Given task | All lines featuring the string "scene" are to be listed.

Records for the task |
_ _ _

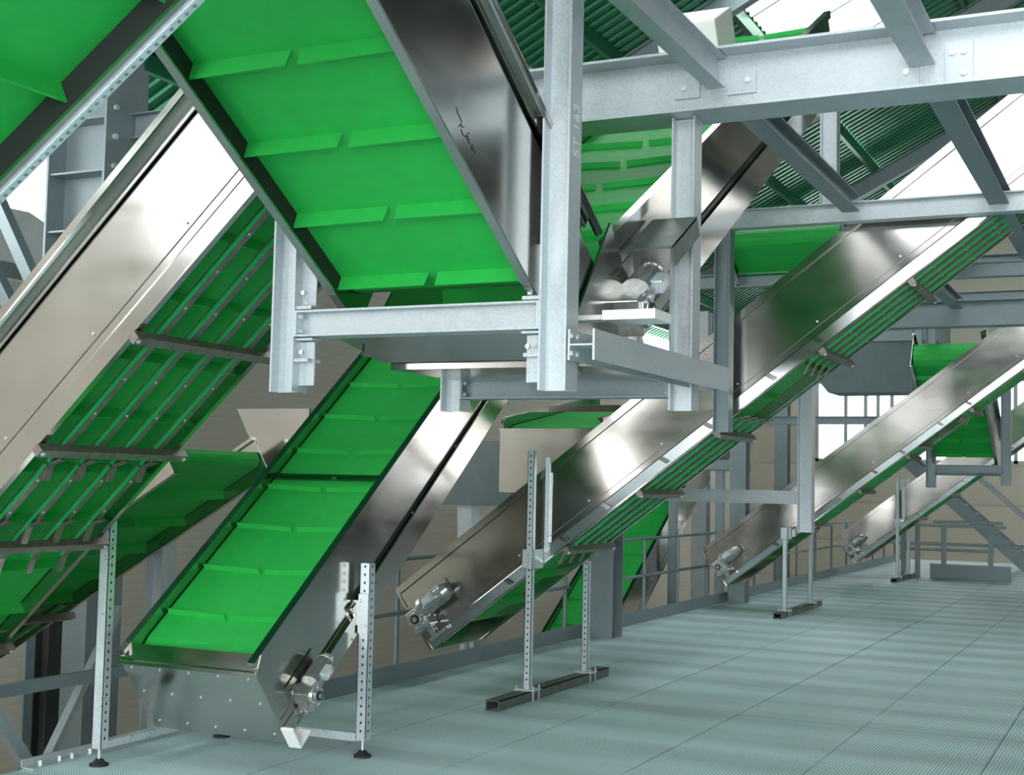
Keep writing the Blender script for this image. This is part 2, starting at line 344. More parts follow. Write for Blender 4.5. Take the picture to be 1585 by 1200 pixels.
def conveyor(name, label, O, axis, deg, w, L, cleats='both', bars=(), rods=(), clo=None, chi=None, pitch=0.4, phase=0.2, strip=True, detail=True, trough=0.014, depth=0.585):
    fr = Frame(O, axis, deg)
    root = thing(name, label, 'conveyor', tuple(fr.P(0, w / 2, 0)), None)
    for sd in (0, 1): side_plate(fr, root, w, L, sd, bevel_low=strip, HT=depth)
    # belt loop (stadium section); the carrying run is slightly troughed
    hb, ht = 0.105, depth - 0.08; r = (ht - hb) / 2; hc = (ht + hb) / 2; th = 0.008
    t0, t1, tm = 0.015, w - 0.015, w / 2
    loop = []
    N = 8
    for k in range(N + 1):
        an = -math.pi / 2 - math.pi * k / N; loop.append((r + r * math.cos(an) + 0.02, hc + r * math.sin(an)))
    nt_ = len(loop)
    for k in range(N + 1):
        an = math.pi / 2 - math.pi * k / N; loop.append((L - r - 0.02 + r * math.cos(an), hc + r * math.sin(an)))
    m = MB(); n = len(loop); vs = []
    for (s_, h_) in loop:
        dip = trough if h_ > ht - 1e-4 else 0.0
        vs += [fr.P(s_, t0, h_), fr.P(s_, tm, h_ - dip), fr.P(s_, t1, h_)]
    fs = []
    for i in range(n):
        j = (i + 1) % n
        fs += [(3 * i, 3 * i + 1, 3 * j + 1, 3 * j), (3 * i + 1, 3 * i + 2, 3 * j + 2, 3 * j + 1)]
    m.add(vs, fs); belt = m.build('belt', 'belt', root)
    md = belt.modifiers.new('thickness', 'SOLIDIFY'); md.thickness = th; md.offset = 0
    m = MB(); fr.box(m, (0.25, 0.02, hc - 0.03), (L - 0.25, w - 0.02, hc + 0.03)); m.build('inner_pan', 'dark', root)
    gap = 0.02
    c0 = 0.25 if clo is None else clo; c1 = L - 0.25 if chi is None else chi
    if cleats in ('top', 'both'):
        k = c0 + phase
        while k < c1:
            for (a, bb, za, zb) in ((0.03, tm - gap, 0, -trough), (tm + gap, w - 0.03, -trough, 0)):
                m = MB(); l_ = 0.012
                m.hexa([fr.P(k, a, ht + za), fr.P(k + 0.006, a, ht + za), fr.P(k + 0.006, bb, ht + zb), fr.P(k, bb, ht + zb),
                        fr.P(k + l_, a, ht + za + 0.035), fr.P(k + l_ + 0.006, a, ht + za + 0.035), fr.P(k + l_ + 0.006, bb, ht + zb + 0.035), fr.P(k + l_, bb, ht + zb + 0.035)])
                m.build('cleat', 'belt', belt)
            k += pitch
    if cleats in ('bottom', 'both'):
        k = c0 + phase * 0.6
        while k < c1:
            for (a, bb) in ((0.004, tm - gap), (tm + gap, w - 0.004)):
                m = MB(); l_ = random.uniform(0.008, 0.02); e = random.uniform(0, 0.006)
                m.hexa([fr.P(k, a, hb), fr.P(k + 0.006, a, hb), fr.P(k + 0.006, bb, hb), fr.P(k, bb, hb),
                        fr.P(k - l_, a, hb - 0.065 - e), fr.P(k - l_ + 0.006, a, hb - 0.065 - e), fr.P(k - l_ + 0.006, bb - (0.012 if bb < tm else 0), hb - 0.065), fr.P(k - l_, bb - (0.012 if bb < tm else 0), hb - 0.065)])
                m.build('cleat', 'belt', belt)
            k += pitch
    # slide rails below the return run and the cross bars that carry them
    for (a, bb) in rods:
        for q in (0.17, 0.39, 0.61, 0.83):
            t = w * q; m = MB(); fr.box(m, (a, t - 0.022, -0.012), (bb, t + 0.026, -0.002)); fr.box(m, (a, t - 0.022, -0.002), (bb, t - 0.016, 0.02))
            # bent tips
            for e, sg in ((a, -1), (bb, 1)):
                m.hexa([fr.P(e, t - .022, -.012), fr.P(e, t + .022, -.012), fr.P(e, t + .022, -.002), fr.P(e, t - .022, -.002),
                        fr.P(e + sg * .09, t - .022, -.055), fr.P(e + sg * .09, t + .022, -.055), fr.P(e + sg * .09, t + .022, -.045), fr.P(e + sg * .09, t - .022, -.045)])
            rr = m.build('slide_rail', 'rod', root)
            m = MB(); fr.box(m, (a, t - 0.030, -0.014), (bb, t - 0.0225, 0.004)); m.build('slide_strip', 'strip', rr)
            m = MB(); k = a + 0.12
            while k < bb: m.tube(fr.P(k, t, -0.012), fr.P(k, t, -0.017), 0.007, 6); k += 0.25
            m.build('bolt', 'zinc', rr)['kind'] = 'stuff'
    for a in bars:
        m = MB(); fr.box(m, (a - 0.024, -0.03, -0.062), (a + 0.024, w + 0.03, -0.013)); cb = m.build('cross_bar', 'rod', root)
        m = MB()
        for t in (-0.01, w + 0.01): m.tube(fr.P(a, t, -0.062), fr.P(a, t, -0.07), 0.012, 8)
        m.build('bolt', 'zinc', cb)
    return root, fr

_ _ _

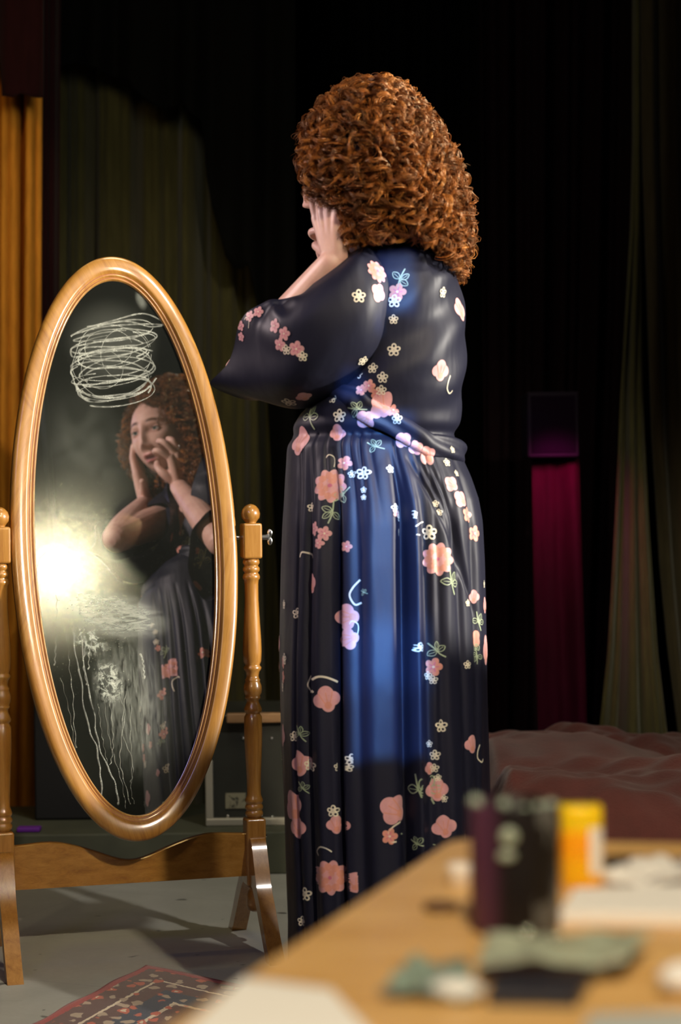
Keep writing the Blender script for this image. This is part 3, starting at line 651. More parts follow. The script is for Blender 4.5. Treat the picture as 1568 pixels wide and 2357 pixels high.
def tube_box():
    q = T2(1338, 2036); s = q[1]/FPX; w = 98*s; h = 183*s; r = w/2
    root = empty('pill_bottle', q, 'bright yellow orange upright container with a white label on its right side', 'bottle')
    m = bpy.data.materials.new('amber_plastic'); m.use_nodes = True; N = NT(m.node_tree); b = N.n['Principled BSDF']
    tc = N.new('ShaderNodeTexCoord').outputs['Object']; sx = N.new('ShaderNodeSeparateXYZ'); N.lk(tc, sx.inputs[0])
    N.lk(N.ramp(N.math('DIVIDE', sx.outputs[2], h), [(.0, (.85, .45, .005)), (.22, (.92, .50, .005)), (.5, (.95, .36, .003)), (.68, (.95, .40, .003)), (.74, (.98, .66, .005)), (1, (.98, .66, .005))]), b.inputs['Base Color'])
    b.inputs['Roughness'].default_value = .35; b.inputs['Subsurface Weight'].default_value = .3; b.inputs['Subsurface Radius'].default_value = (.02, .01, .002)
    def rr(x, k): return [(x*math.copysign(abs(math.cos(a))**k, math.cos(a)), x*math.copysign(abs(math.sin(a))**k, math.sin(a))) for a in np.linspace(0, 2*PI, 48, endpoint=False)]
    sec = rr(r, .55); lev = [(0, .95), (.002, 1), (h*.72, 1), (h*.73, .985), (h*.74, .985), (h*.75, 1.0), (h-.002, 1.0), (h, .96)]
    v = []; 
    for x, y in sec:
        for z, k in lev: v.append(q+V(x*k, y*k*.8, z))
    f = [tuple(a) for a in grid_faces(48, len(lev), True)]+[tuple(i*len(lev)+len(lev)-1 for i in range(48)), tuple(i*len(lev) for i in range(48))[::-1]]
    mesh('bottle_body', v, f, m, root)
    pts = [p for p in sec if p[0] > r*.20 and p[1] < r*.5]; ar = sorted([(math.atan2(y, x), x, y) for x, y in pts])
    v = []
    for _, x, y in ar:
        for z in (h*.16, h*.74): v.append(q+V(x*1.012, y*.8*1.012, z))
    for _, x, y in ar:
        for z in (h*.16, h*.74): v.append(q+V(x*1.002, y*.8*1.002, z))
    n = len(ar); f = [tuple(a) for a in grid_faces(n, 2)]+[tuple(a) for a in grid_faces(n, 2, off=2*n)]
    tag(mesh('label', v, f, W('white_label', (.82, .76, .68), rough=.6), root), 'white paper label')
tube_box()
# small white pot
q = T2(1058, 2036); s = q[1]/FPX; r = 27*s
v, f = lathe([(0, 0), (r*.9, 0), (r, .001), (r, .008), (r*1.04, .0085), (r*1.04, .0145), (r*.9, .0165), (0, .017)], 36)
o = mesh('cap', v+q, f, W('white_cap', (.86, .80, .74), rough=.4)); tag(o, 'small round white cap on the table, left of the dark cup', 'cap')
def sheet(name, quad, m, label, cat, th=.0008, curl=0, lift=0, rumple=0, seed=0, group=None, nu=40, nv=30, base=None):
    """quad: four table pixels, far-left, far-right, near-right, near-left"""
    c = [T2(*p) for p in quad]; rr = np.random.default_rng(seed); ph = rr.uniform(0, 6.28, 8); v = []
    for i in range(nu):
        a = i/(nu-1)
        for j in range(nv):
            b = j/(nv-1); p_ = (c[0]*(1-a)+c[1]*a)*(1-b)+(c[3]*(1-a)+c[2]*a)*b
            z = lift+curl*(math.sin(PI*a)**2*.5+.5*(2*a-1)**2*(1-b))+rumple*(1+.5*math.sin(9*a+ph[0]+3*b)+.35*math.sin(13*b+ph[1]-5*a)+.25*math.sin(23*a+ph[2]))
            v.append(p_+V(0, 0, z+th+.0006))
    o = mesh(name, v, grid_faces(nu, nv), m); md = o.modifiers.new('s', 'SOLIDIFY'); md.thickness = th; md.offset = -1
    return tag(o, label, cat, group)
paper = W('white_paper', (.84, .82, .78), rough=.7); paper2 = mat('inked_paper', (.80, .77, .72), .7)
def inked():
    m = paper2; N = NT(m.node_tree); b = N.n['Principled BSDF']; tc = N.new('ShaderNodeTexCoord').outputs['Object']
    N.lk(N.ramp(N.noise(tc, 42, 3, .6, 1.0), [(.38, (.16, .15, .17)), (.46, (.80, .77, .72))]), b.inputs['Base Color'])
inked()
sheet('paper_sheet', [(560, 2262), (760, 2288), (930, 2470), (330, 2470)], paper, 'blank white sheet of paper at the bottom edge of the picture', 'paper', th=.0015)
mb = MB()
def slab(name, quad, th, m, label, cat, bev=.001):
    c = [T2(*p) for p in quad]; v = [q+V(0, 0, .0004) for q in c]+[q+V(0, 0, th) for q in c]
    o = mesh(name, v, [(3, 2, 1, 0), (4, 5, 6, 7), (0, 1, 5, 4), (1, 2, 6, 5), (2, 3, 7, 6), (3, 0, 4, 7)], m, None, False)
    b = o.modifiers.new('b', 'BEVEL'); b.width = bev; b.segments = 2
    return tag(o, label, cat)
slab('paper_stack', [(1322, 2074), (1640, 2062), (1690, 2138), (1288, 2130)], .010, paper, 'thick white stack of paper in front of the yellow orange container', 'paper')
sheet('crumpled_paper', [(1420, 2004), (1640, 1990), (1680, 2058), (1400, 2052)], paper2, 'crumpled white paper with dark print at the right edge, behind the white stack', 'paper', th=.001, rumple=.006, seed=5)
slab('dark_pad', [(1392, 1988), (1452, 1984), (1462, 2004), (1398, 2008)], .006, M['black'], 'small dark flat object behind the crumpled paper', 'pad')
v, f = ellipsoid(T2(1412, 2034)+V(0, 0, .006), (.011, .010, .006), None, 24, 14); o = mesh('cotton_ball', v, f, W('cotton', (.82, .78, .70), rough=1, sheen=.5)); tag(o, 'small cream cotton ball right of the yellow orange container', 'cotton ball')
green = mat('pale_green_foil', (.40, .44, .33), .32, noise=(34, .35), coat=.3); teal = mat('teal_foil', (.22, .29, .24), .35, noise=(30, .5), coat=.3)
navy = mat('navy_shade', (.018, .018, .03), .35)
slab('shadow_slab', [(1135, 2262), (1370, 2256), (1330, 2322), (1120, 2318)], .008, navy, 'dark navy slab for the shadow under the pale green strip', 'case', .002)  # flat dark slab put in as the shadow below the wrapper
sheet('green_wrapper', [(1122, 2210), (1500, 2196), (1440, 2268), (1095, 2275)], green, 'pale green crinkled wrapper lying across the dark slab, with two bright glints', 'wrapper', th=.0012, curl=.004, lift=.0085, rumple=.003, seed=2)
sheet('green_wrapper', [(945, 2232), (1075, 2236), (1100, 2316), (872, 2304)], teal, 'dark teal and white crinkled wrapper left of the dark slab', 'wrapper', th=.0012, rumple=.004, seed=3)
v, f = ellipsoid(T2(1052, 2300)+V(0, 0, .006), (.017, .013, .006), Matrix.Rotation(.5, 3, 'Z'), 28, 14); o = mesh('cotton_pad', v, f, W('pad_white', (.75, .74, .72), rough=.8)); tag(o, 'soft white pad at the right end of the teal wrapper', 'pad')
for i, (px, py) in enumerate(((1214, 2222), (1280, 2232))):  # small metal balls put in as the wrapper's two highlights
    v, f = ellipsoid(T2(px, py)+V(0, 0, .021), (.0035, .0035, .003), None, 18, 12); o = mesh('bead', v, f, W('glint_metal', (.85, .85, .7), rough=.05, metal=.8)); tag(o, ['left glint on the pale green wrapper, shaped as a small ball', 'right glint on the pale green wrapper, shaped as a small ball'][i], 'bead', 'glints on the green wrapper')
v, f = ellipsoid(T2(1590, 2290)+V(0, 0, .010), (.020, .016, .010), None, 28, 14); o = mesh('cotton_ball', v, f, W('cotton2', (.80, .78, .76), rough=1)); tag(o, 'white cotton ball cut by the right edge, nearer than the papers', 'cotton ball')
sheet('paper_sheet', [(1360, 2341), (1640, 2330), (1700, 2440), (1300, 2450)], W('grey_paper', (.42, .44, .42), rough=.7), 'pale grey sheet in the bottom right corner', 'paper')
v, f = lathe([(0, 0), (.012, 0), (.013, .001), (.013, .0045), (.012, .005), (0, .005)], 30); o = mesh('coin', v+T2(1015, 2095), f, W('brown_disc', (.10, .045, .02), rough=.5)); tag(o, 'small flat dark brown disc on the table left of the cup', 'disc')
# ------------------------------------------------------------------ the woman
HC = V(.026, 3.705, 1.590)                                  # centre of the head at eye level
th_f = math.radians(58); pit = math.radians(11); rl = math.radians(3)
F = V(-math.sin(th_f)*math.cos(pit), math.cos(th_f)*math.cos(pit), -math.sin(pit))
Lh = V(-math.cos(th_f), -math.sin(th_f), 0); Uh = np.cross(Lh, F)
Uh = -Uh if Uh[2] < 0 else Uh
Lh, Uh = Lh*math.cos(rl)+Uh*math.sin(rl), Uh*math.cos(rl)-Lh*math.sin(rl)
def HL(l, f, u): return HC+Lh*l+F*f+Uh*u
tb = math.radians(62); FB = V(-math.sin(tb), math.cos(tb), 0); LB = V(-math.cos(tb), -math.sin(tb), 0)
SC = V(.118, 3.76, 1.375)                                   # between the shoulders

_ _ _

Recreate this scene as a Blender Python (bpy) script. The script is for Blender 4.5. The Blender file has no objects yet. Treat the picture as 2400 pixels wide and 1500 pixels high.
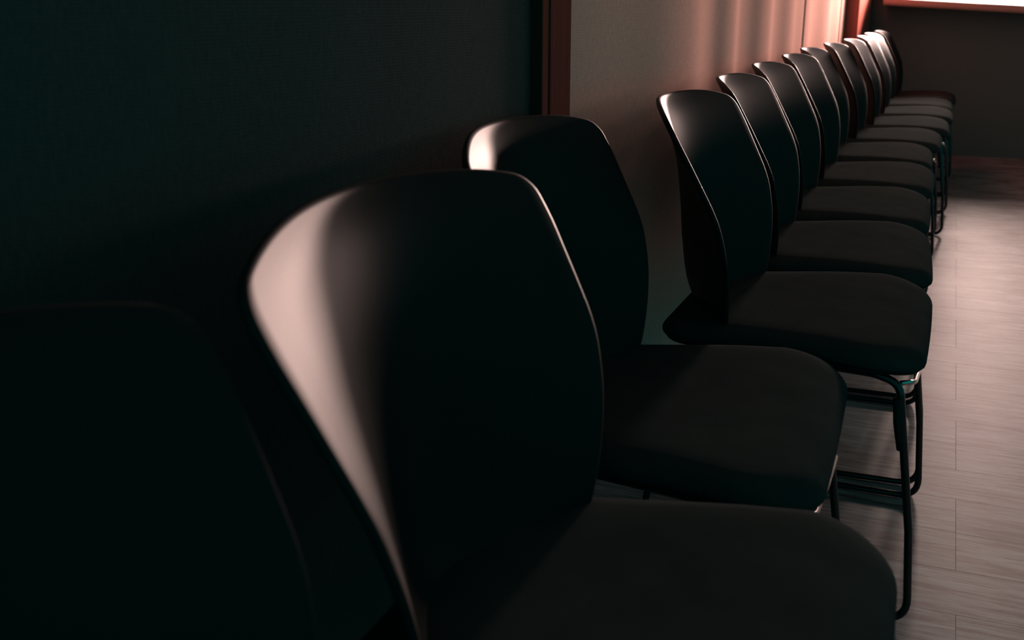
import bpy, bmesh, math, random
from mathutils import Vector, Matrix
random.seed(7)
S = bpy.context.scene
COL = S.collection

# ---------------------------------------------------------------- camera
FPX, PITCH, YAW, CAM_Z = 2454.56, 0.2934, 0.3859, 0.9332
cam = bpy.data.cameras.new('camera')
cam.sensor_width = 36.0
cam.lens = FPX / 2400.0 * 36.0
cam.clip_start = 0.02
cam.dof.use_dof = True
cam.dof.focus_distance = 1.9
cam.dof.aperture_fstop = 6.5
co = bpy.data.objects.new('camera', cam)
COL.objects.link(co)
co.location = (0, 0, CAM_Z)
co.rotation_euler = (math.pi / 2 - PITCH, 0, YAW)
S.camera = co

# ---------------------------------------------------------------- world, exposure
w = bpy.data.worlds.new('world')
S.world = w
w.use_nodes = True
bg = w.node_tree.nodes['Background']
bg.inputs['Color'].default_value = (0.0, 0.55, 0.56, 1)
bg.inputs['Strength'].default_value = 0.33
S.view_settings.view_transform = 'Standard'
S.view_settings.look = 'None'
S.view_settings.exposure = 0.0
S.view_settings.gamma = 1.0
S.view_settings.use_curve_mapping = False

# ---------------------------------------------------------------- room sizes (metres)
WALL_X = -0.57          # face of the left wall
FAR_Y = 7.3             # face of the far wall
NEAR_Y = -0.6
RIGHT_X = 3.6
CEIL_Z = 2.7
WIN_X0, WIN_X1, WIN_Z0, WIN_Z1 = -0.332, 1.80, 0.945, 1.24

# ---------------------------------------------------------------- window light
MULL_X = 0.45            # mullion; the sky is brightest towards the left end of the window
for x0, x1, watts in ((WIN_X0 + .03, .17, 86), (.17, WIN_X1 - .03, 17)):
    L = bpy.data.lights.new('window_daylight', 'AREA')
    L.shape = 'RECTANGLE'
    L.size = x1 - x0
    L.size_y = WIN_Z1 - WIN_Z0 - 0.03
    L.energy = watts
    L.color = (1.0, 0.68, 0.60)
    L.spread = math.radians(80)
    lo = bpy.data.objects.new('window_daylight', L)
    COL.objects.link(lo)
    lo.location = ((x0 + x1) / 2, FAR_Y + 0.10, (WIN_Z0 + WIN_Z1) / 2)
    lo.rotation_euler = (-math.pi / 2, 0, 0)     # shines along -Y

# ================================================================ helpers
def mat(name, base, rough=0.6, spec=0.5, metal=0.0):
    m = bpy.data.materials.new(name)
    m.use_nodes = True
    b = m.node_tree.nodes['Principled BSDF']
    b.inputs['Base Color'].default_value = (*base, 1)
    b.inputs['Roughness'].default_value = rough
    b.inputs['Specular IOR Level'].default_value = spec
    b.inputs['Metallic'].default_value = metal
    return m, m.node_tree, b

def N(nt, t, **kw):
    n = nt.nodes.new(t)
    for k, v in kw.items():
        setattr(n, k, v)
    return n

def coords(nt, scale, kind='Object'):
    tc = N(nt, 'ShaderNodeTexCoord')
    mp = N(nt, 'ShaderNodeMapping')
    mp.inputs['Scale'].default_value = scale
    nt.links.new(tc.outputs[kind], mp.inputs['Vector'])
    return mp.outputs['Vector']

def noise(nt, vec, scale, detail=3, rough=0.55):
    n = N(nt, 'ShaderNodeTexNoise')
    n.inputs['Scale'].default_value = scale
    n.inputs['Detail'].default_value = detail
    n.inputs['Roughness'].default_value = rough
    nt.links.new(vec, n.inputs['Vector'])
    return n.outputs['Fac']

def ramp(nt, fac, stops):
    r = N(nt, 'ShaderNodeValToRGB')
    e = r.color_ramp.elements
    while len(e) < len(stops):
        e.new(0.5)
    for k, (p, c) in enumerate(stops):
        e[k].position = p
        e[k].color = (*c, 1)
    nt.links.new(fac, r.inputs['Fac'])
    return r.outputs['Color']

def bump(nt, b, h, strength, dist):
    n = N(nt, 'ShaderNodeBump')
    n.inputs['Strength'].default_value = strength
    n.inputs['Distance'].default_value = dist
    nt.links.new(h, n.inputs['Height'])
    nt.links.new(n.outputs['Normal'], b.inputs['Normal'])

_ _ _

Final result |
Recreate this scene as a Blender Python (bpy) script. The script is for Blender 4.5. The Blender file has no objects yet. Treat the picture as 2400 pixels wide and 1500 pixels high.
S = bpy.context.scene